Lab 4

Introduction

As part of this pre-lab, we were asked to lookup some useful information for the remaining portions of this lab, which will be listed out now. The largest possible memory buffer to store image information is approximately 74250 bytes. This space would be used up quite quickly usinga a standard image storage protocol like RGB565, but downsampling this to RGB332 would allow us to store double the number of pixels (in this case, 74250 pixels for a total of nearly 3 full frames in memory on the FPGA). More specific information about the hardware we're using includes:

Reg for reset: COM7 -> 0x0C
Reg for scaling: COM3 -> 0X08
Reg for gain control: COM9 -> 0x01 (Bit[0] froze AGC/AEC)
Reg for external clock: CLKRC -> 0xC0 (Bit[6]: Use external clock directl)
Reg for data formatting: COM15 -> 0XF0 (Bit[7:6]: 11: Output range: [00] to [FF]; Bit[5:4]: 11 for RGB555)
Reg for color bar: COM17 -> 0x00 (Disable colorbar) or 0x08 (Enable Colorbar)

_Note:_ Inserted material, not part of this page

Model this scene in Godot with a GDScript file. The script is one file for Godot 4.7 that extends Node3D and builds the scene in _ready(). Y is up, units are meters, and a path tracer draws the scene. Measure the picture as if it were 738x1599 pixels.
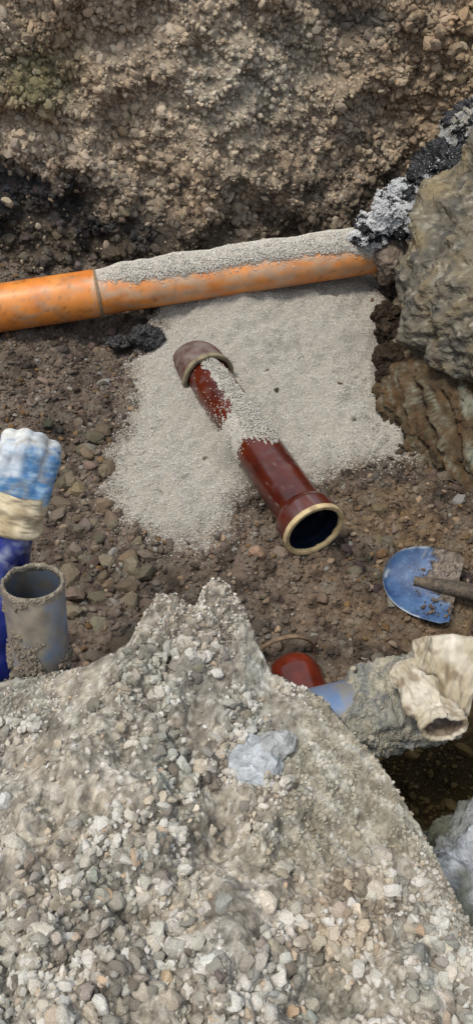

This wraps up the information we gathered before endeavoring on Lab 4.

Arduino Setup

One of the first things we did with our Arduino was disable the pull-up resistors on our I2C lines; this was necessary because of a voltage mismatch between the camera and Arduino (damage to the camera would results if we hadn't done this). Next, we setup our FPGA to provide a common 24 MHz clock signal to our camera and began playing around with setting registers and reading their values back on our Arduino. After this, we simply followed a camera pinout diagram and were finished with this portion of our lab.

Setting Up Our Image output

Setting up our camera involved first attaching the camera to our Arduino and FPGA, but once this was done and we were able to confirm accurate register writes, we began experimenting with reading data from the FPGA. One of the first things we did was simulate the color bars. After this, we began working with our M9K blocks and syncing up with camera frames.

Setting Up Our Camera

The most difficult part of setting up our camera was determining the order in which to check various values like VSYNC, HREF, and PCLK. However, after reading through more documentation we found the following:

VSYNC: Determines when a new frame is starting (falling edge) and ending (rising edge).
HREF: Determines when a new row of pixels is starting (rising edge) and ending (falling edge)
PCLK: Determines when half of a pixel has been transmitted. New bytes start with rising edge indicates a new byte is ready to read.

Using this information together, we were very slowly able to begin drawing full images out of our camera. Our final code was organized in a structure based around PCLK being triggered (as it switches the most often), then HREF, and finally VSYNC. This led us to finally capture the image to the left.

[Problem] Blinking Camera Image

We got the blinking image in real camera, and also discolorated color bar. We solve the blinking image based on the following concept:

Registor: When doing downsampling, the pixel bit should directly assign to M9K memory (pixel_data_RGB332) rather than storing on a register.
Wire: Although minimizing the wire between FPGA and Arduino is a better method, we solve the blinking image by replacing female to female with two female to male and one breadboard.

Every team has the similar problem and similar code when doing downsampling. It is better to do the sample test to test out whether the problem is from hardware or software. For example, a prestored image in M9K can be testing for image processing, or replacing certain wire to eliminate the bad wire connection.